Mubha Kahar Muang. Inilah nama yang sudah banyak dikenal, terutama di kalangan generasi muda dan dunia koperasi Indonesia. Wanita kelahiran Ujung Pandang pada tanggal 7 April 1953 ini banyak terlibat di berbagai organisasi, mulai dari KNPI, Himpunan Wanita Karya, atau Kosgoro. Dan, satu prestasi yang tak kalah penting dalam keterlibatannya di Koperasi Sopir Taksi Jakarta Raya (Kosti Jaya). Keberadaan Mubha dengan segala kiprahnya seolah menjadi duta kaum wanita Indonesia, khususnya di dunia koperasi, yang selama ini masih terkukung dengan mitos-mitos yang serba membatasi. Ia tampaknya menjadi salah seorang wanita yang mampu menghancurkan mitos itu. Ia tampil dengan gigih, dan kemudian berhasil. Sebuah figur yang langka, yang layak dijadikan teladan bagi kaumnya.

8. Muchtar Mandala
Muchtar yang dilahirkan di Pandeglang pada tanggal 5 Juni 1945 yang sempat menjadi Direktur Utama Bukopin ini mengalami permasalahan dalam menjalankan pekerjaannya. Ibarat biduk, Bukopin (Bank Umum Koperasi Indonesia) melaju diantara dua karang. Bukopin adalah bank umum, karenanya harus tunduk pada UU No. 14 Tahun 1967. Secara operasional, ia harus benar-benar mengikuti seluruh aturan perbankan. Sedangkan sebagai koperasi, Bukopin tunduk pada pemiliknya yaitu berbagai macam koperasi-koperasi di Indonesia. Berbeda dengan bank swasta lainnya yang membagi deviden diakhir tahun anggarannya, Bukopin membagi SHU (Sisa Hasil Usaha). Dan kalau bank swasta ada rapat umum pemegang saham, yang terjadi dalam Bukopin adalah rapat anggota tahunan (RAT). Lalu bagaimana Muchtar mengembangkan Bukopin sebagai bank milik koperasi sesuai dengan idealisme koperasi? Menurutnya, koperasi tetap merupakan lembaga usaha, karena itu tuntutannya pun harus seperti badan usaha yang lain, profesional. Nafasnya memang gotong royong, koperasi, tetapi jalannya harus tetap profesional. Memang ia tidak semata-mata mencari keuntungan yang sebesar-besarnya, tetapi kesejahteraan anggota. Itu inti koperasi. Untuk kesejahteraan anggotanya itulah koperasi tidak boleh rugi, harus bisa bersaing, harus profesional.
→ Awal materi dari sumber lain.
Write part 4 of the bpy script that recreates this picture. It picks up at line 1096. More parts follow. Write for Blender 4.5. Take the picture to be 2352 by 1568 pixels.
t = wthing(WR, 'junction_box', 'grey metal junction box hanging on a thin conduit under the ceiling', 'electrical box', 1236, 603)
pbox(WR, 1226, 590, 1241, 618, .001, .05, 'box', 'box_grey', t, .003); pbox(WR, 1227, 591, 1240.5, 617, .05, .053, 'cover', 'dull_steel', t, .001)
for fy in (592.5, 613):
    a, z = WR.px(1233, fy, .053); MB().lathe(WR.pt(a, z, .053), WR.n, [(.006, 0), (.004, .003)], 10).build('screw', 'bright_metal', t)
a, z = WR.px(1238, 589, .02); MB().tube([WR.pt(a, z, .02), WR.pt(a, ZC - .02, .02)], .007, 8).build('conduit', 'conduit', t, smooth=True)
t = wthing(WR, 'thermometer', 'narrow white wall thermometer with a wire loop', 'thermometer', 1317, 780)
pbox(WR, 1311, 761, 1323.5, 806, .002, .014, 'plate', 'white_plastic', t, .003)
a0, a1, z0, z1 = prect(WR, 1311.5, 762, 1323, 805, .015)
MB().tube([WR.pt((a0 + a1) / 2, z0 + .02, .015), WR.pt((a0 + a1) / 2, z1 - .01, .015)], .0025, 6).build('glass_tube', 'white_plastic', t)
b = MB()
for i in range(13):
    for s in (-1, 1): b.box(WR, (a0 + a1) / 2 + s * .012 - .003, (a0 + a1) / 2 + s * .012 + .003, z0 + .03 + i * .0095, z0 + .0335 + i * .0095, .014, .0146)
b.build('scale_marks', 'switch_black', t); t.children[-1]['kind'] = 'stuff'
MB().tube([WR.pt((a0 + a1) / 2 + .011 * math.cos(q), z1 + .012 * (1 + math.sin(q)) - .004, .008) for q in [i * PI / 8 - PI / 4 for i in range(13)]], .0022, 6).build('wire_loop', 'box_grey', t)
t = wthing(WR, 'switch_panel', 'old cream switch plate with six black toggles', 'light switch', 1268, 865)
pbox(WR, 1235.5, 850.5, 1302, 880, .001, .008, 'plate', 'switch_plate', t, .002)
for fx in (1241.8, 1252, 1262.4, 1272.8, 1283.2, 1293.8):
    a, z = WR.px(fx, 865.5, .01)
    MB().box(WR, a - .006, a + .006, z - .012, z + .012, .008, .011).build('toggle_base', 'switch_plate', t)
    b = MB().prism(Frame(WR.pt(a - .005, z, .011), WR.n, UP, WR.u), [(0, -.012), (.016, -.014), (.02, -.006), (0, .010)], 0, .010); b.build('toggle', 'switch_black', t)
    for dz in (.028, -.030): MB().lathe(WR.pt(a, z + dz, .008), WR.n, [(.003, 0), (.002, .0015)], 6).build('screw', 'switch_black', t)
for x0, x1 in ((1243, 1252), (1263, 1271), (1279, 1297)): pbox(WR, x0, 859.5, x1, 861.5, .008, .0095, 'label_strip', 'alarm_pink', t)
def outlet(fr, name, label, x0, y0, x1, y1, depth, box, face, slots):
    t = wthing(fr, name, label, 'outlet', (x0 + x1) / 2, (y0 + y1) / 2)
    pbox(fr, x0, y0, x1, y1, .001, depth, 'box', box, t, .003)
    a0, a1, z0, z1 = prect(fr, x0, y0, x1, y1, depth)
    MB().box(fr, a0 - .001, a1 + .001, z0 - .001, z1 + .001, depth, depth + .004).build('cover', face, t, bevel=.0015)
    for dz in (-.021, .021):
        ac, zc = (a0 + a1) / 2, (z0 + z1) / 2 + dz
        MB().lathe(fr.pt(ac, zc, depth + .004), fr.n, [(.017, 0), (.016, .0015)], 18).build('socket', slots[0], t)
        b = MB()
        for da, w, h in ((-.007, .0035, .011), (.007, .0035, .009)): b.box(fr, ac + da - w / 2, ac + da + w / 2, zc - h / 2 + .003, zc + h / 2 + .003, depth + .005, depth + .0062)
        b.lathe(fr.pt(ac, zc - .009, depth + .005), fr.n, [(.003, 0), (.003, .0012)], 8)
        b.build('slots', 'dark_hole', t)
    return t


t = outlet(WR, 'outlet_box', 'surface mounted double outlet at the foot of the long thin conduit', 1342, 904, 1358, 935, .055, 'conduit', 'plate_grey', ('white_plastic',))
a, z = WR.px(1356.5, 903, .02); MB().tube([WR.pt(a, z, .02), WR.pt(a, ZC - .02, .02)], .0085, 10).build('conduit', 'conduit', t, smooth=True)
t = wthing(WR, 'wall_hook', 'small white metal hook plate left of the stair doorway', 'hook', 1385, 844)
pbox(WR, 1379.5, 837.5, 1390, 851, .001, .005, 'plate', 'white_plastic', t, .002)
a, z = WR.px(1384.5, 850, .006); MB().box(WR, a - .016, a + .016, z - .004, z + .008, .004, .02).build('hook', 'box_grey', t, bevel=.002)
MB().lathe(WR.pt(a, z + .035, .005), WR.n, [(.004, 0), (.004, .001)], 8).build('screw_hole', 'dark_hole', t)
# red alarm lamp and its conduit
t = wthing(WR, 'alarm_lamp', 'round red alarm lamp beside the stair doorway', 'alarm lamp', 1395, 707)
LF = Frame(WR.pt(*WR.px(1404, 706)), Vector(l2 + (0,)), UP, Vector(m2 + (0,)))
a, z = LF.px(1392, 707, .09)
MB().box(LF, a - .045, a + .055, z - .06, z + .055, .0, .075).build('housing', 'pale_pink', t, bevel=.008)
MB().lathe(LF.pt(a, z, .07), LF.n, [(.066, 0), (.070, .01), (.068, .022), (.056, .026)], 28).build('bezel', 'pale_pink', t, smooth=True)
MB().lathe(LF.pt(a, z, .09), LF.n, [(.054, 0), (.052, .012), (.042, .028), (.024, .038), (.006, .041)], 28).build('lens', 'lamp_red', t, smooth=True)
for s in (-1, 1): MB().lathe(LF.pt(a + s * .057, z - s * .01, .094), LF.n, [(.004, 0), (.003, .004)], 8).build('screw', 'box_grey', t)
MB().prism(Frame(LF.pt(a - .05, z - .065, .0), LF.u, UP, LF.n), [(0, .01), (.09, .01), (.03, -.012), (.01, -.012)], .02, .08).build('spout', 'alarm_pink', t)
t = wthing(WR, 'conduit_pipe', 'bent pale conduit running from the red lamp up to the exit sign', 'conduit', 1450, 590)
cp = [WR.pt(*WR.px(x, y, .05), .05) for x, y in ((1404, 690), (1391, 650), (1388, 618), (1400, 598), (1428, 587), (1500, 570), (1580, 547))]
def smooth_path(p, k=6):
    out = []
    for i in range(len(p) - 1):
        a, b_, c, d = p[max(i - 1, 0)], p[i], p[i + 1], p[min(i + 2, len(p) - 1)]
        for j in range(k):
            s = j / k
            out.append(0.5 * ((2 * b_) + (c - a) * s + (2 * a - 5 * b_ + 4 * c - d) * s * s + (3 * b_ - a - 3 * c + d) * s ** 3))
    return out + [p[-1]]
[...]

9. Prof. DR. Sri Edi Swasono
Ia memang menantu pertama Bung Hatta, bapak koperasi Indonesia. Akan tetapi, bukan hanya itu yang membuat gigih dalam mengobarkan semangat hidup berkoperasi dalam masyarakat Indonesia. Jauh-jauh hari sebelum menikah dengan Meutia Farida Hatta, anak tertua Bung Hatta, Sri Edi sudah menaruh perhatian pada koperasi. Sri Edi lahir di Ngawi, Jawa Timur pada tanggal 16 September 1940, menurut dia koperasi harus menjadi sokoguru perekonomian. Kesokoguruan itu merupakan konsekuensi logis dari ditetapkannya demokrasi ekonomi sebagai faham perekonomian nasional sejak mulai berlakunya UUD 1945, yaitu sebagai upaya merealisasikan cita-cita politik untuk mengubah perekonomian kolonial menjadi perekonomian nasional. Seperti kita ketahui, perekonomian kolonial di masa lalu sangat ekspoitatif, dan telah menempatkan perekonomian rakyat Indonesia tersubordinasi secara struktural oleh perekonomian maju dan modern kaum penjajah. Sistem ekonomi Indonesia yang berdasarkan demokrasi ekonomi menentang “free fight liberalism” dan itu ditegaskan dalam GBHN. Oleh karena itu, pemerintah harus tetap menjaga bahwa kedaulatan rakyat tidak boleh dikalahkan oleh kedaulatan pasar, karena sistem ekonomi pasar bebas akan menggusur kedaulatan ekonomi rakyat dan mereka yang lemah posisi ekonominya.

10. Sukrisno Hadi
PERURI atau percetakan uang Republik Indonesia memang tempat mencetak uang. Tetapi tidak berarti bahwa pegawai di sana bisa mencetak uang sesuka hatinya. Uang yang dicetak sesuai dengan jumlah yang dipesan oleh Bank Indonesia. Karena itu pegawai di BUMN itu digaji dengan standar pemerintah. Itu berarti gaji mereka tidak juga melimpah. Bahkan tidak jarang ada yang kekurangan. Dalam kondisi seperti itu Sukrisno Hadi, salah seorang pendiri Koperasi Pegawai Perum Peruri (Kopetri) mengungkapkan, perlu dibentuk koperasi. Berangkat dari realita sosial para pegawai Perum Peruri itu Koperasi memang berhasil dibangun. Bahkan tahun 1991, koperasi tersebut berhasil meraih predikat Koperasi Teladan Utama Nasional. Predikat itu diraih karena keberhasilannya mengembangkan unit-unit usahanya. Keberhasilan koperasi jangan dilihat dari aset dan laba bersihnya, tetapi sejauh mana koperasi itu menyejahterakan anggotanya. Koperasi itu adalah kumpulan orang dan bukan kumpulan modal.